Okay, I get it. I don't see what it has to do with my point--if it's worth avoiding, then isn't it thought to be occurring a significant amount? Or at least to be a risk of polluting the results? And therefore a donkey vote is worth less than a vote you'd cast?
What it has to do with your point is that donkey voting isn't an issue of uninformed voters voting. It's closer to voter apathy.
Donkey voting accounts for between 1% and 2% of the vote in Australia, incidentally. Not a huge amount, but obviously it could become significant in marginal seats.
Ok, it's been fun, but it's past 3 here and I really need to get to bed now. Off to sleep the sleep of the doomed.
I didn't mean uninformed voters. I meant uninformed votes. And in my semantics, that definitely includes the donkey vote.
Do you know how donkey voting trends? From your description of the inception of compulsory voting, it doesn't sound like Australia would have had the same mindset hurdles you'll get in the US.
Have sent the family home. Now am going to eat Easter candy and think about calling my crazy friend whose calls I've been avoiding 'cause I have been entertaining family and dealing with potential trauma.
Typically you can only vote absentee if you have some reason why you can't make it to the polls on election day.
In NC, you can vote absentee for almost any reason.

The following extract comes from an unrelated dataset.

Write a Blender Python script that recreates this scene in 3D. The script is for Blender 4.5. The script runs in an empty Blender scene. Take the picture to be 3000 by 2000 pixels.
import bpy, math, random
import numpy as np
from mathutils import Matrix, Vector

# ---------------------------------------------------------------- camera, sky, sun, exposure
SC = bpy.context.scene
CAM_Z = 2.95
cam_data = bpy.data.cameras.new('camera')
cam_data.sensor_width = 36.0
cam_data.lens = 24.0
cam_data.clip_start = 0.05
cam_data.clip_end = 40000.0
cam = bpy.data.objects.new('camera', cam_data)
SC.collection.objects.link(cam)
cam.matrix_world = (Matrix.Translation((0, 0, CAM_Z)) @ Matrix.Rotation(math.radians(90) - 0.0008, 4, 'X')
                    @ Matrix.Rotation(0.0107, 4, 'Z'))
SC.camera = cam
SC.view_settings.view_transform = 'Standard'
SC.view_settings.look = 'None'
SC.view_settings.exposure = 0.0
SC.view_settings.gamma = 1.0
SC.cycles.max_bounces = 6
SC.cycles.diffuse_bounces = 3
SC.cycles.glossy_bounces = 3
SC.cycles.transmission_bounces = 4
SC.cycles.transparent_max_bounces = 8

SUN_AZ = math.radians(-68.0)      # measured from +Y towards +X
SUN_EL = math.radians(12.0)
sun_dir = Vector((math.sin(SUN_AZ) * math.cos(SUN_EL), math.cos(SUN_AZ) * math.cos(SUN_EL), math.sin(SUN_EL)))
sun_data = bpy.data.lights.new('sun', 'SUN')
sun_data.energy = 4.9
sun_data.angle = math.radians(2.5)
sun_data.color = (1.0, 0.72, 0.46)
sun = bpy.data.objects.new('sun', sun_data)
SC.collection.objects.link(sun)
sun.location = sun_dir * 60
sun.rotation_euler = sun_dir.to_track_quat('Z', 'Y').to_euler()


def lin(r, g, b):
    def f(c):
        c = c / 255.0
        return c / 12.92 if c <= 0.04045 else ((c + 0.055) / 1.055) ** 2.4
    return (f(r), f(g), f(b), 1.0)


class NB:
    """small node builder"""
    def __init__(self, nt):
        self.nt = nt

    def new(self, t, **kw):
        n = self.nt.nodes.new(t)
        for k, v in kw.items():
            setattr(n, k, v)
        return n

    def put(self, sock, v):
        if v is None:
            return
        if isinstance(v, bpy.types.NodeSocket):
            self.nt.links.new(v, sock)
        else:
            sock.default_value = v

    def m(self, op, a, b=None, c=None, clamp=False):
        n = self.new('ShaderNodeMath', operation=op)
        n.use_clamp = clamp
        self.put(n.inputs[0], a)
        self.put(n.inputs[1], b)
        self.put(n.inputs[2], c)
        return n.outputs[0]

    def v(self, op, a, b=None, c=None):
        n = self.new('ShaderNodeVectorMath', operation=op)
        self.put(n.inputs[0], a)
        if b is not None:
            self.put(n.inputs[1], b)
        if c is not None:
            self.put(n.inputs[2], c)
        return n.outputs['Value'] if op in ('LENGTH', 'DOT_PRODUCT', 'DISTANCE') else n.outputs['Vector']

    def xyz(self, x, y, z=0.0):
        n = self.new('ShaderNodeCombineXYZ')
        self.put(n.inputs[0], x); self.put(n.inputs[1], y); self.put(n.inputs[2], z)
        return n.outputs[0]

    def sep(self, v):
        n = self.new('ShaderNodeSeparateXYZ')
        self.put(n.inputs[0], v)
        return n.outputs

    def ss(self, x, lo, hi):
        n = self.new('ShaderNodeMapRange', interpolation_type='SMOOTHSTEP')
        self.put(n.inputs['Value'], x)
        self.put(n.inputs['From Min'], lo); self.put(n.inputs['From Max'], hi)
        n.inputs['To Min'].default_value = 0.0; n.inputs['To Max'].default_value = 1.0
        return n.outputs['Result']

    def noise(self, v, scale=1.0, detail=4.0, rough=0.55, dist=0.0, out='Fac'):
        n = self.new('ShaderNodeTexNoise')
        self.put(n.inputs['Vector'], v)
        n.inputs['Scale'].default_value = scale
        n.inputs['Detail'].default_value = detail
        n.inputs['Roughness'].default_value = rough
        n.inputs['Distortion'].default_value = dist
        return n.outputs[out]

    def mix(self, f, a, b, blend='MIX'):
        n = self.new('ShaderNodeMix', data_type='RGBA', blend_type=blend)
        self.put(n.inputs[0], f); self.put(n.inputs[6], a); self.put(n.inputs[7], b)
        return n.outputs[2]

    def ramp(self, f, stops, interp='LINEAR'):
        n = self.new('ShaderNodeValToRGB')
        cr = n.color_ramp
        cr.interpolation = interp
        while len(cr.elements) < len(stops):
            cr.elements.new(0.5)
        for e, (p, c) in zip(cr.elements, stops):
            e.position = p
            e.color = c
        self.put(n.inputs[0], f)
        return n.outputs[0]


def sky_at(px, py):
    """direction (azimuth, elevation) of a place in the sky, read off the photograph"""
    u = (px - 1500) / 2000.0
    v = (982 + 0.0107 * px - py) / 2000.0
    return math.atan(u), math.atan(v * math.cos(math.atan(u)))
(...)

My first presidential vote was cast absentee, because I was in college in Chapel Hill and registered to vote in Greensboro. NC's also been experimenting with extended voting. In the 2004 elections I voted a week or so ahead of time. It was at a different spot than my usual polling place, but once I found it I was able to walk in, grab my ballot, and vote with less than a five minute wait. I think it's a lovely idea--unless one of the candidates goes on a naked shooting spree in the Mall of the Americas, odds are ones mind is made up by the time early voting opens.
Paid time off:
§ 17-118. Refusal to permit employees to attend election. A person or corporation who refuses an employee entitled to vote at an election the privilege of attending thereat, as provided by the election law, or subjects such employee to a penalty or reduction of wages because of the exercise of such privilege, is guilty of a misdemeanor.
that doesn't say paid to me. I think that it means that you cannot be
penalized
for voting, and they have to let you do it, but they don't have to pay your for it.
I might be wrong, but this:
or subjects such employee to a penalty or reduction of wages because of the exercise of such privilege
reads to me like you can't deduct wages for time taken off to vote.
I think OR might've. Not that it matters to me, since I've voted absentee for almost 18 years.
I want Cindy for Grand Poobah of Everything - who's with me?
Back to turducken:
I think that this particular level of overindulgence hasn't really hit the UK yet
I think the UK's had it and gotten over it. If I'm remembering my History of Food: Renaissance Europe class correctly, Ren. era feasts featured things like roast peacock (with the feathers put back on for table presentation) stuffed with goose, stuffed with grouse, stuffed with pigeon, stuffed with thrush, stuffed with finch, stuffed with a quail egg.
Although, maybe the UK hasn't entirely gotten over it...slashfood also educated me about a Scotch Egg, which looks like the Everlasting Gobstopper of breakfast foods. It's a hard-boiled egg wrapped in sausage then rolled in breadcrumbs and deep-fried.
odds are ones mind is made up by the time early voting opens
And if not, you don't have to vote right away.
Count me among the "all for making it easier to vote." Preferably with the paid holiday or more-than-one-day plan.
U.S. Fed policy -- for federal elections, you can either come in as late as three hours after the polls open or leave three hours before the polls close, whichever gives you less time off, paid. Not aware of any policies on state or local elections, but I wasn't able to vote at least once (state primary election) because I had to work late.
And,
It's a hard-boiled egg wrapped in sausage then rolled in breadcrumbs and deep-fried.
Talk about your heart attack on a plate!